The cancellation of the Pickering Airport is an example of how the federal government responded to a wave of anti-modernism that had already hit municipalities and the provinces. The reform era of planning that challenged politicians to make policy decisions more inclusive and open had already effected cities such as Toronto, and the province of Ontario, through the cancellation of the Spadina Expressway.[128] Indeed, the federal government changed the way it planned airports after Pickering’s cancellation. During the planning of the Sea Island Airport, the federal government allowed greater participation by letting citizens sit on the Airport Planning Committee beside experts and bureaucrats.[129]
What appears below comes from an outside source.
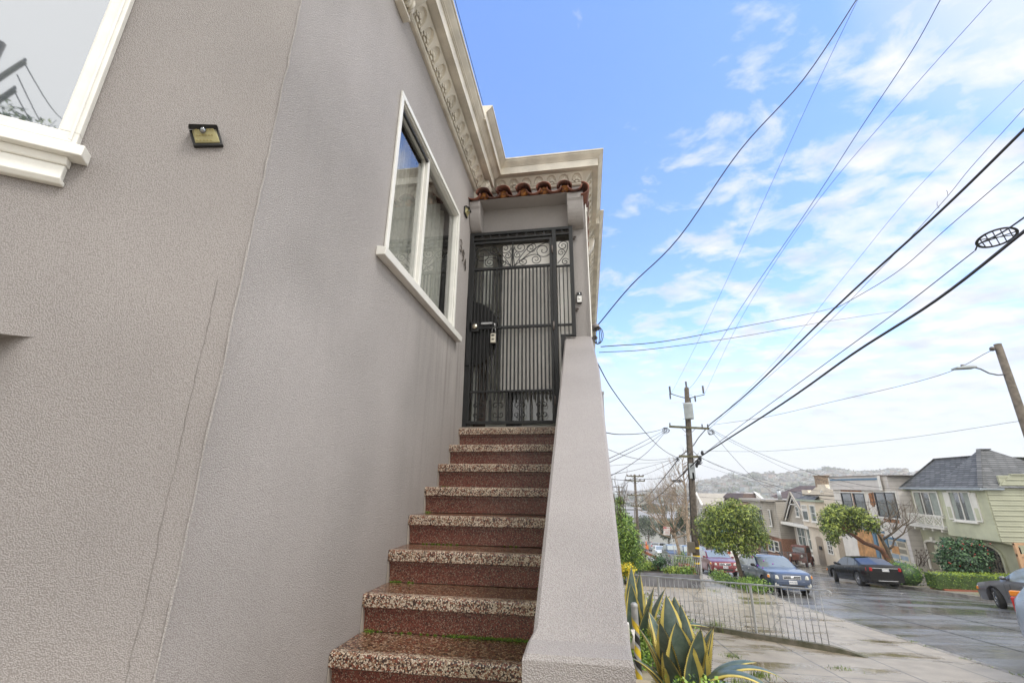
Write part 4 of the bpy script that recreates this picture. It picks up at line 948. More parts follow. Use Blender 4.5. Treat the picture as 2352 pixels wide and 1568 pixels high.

The decision to cancel Pickering is not closed. Even today the federal government is still considering developing the Pickering Airport, and residents of the area have formed a successor protest group to fight back.[130] The state-led inquiries failed to satisfy the government or citizens. Large infrastructure projects like airports are not going away. We cannot cancel every project. There are profound consequences when citizens reject expert opinion and make it more difficult to implement large-scale public works projects. Further research is needed on how interest groups have become part of the state apparatus and effected consultation. In the case presented here, the public, in public works, seems to represent a small minority of people stopping development on a major government project. Forty-five years ago, this may have seemed progressive and inspirational. Today, it seems static and conservative.[131]